O transporte público parece bom e o taxi tem preços razoáveis. Claro
sempre desconsiderando a conversão para o Real. Os impostos são baixos, a economia
parece saudável com muitas empresas de Tecnologia e eletrônicos. O porto,
recheado de containers, denuncia a vocação de Singapura como um dos mais
importantes hubs da Ásia.
Agora o que não se perdoa é o preço da cervejinha que faz qualquer jantar
mais etílico parecer um banquete. E isto entristece a gente por demais.
Difícil identificar o singapurense. Aqui é uma babel de orientais,
chineses, malaios, indonésios, japoneses, indianos, árabes e por assim vai. A
população fixa é de cerca de 3 milhões e, acreditem, uma parte flutuante 2
milhões O inglês é uma das línguas oficiais mas muitas vezes você não entende
nada do que estão falando. Eles falam o SinEnglish, um inglês com
toques locais, mas o pior são os chineses. Como já tinha confidenciado a
alguns, me sinto o jipe da Nasa passeando em Marte.
A gripe do frango ainda não chegou por aqui mas ao menos nos jornais
locais toma sempre a primeira página e quase todos os dias. Assim sendo tenho
evitado galinha da região (sic).
Sir Stanford Raffles, o patriarca da Singapura moderna, dá nome para
tudo: hotel, rua, shopping, busto na praça etc. O Hotel que estamos tem em
torno de 1200 aptos, localiza-se na Stanford road, tem o codinome Stanford e
faz parte de um complexo chamado Raffles City. No local se encontra um central
de metrô, um segundo hotel chamado Raffles Plaza e um shopping de mesmo nome.
Do outro lado da rua um belíssimo hotel de fachada vitoriana datado do
século 19 e que é um dos mais tradicionais do país. Nome? Raffles Hotel. Zonão
aqui é proibido, de tal sorte que não tenho esperança de encontrar nenhuma
blasfêmia ao tão nobre Sir Stanford.
Ontem fomos conhecer um local chamado Fisherman’s Village. Descobrimos
que ele ficava no Pasir Ris Park. Para chegar lá passamos por uma
avenida chamada Pasir, uma rua chamada Pasir e uma outra dezena de ruas
numeradas Pasir drive 1, Pasir drive 2 etc.
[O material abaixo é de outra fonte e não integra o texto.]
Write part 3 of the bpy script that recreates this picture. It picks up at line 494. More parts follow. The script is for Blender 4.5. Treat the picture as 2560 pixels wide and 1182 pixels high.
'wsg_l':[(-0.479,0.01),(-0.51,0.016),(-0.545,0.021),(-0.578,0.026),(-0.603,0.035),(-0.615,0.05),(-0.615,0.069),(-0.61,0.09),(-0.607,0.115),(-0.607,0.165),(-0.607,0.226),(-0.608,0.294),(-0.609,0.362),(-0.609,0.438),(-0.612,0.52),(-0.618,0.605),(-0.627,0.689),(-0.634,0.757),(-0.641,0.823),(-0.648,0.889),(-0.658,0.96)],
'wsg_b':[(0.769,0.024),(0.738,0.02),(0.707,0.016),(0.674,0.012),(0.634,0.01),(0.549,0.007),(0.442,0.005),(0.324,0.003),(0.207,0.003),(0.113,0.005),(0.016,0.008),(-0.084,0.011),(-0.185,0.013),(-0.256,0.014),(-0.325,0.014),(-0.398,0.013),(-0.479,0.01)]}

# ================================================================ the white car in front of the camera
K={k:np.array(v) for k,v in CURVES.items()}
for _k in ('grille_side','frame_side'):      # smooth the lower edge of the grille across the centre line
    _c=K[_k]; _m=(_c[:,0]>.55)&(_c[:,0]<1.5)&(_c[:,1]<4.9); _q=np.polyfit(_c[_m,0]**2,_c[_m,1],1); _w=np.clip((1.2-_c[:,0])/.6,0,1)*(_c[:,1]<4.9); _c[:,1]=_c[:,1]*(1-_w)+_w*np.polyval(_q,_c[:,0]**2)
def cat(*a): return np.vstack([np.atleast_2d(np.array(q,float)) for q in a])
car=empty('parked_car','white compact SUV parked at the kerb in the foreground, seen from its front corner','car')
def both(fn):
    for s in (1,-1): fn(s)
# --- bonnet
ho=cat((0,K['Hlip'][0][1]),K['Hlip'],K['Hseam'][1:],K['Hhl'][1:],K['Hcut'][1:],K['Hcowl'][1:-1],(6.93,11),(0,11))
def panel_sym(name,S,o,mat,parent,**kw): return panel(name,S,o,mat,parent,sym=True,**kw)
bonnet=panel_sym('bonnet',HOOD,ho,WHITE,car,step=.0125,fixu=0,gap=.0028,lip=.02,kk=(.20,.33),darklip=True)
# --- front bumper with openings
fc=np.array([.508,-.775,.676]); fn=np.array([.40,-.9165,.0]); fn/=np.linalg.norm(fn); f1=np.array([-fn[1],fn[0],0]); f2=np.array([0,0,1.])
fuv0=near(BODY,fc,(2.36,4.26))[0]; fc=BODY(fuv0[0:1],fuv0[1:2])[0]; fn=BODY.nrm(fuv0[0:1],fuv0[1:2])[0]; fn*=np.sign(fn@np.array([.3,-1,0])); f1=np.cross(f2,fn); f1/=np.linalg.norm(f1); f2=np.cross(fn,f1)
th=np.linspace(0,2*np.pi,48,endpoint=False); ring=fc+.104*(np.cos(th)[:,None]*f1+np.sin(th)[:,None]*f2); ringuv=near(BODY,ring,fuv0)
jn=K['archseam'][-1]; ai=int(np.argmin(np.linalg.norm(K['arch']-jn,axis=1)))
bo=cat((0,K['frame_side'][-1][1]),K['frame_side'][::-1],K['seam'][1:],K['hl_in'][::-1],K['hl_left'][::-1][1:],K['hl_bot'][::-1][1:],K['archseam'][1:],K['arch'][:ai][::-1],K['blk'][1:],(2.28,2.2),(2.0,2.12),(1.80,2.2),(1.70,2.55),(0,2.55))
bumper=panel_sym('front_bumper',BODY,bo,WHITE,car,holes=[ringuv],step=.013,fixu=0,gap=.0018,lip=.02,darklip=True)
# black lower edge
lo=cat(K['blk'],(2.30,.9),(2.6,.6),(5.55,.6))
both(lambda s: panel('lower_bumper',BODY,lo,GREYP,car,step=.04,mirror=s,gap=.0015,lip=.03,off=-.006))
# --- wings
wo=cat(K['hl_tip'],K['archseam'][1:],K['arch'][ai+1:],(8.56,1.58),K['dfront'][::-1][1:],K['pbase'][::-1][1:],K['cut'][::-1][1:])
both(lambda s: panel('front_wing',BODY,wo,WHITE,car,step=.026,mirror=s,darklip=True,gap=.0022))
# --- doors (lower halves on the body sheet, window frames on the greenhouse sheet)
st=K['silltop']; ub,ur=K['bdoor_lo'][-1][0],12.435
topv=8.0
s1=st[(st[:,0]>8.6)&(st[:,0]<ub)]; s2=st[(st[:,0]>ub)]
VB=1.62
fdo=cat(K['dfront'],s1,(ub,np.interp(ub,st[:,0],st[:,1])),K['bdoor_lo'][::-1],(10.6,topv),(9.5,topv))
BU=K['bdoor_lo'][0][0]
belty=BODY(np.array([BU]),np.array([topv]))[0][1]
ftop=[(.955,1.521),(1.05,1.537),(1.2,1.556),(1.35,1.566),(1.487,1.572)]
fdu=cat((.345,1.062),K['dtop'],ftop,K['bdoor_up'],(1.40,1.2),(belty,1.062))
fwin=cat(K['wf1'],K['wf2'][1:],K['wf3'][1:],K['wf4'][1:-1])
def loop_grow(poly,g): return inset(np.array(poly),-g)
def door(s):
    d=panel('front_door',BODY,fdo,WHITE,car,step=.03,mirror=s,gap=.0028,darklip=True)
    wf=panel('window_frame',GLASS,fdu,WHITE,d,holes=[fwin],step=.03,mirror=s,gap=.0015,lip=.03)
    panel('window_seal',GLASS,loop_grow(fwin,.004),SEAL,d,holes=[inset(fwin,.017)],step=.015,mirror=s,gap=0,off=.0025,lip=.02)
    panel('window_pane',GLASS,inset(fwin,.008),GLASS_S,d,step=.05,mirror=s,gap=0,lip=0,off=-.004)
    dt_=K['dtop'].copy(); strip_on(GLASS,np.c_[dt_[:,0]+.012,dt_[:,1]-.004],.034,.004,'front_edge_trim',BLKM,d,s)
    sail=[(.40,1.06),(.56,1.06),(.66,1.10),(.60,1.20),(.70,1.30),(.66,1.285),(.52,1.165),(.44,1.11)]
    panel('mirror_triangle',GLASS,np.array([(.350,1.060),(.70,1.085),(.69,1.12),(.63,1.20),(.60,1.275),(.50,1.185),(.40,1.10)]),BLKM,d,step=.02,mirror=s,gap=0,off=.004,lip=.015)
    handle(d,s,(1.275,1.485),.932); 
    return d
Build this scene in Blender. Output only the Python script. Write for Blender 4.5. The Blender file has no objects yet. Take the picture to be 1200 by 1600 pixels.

Perto do escritório onde
trabalhamos existem as Clementis avenue, Clementi road 1, Clementi road 2 etc.
Começamos a desconfiar que este negócio de nome é uma mania local.
Não há do que se queixar da civilidade daqui. Domingo pela manhã,
correndo pelo vazio centro financeiro da cidade, o sol e a umidade castigaram
minha já debilitada forma física. A versão hight-tech da arquitetura
de concreto, vidro e aço dos edifícios imensos e um rio de dimensões pequenas
compõem a paisagem.
Ao largo, uma rua repleta de bares hora vazios. Defronte, senhores a
beira do riozinho realizam uma improvável e tranquila pescaria. Um casal de
turistas ocidentais namoram e escolhem as melhores poses para as fotos enquanto
uma velho acomodado em um cilindro de concreto perde seu olhar no rio.
Expectador desta cena toda poderia até cair dentro do rio que provavelmente um
submarino nuclear a espreita poderia aparecer do nada e me resgatar.
Contudo é impossível não notar uma falta de identidade local, talvez
muito motivada pela sua juventude e característica global. Outra possibilidade
é a parcialidade de nossa visão ocidental e latina, ignorante das diferenças
culturais do oriente. Mas observando cuidadosamente, com raras exceções, não
sentimos a alma que a história empresta as casas, aos prédios e as pessoas.
Pelo que ouvi sofrem dos quase-vizinhos australianos a mesma
desconsideração que os americanos reservam “carinhosamente” aos mexicanos.
Em Singapura a racionalidade regra e a mudança é tão veloz que fica
previsível em si mesma.
Sua vocação é estar conectada a quase tudo no mundo todo.
Por causa disto seus barcos ancoram menos do que viajam.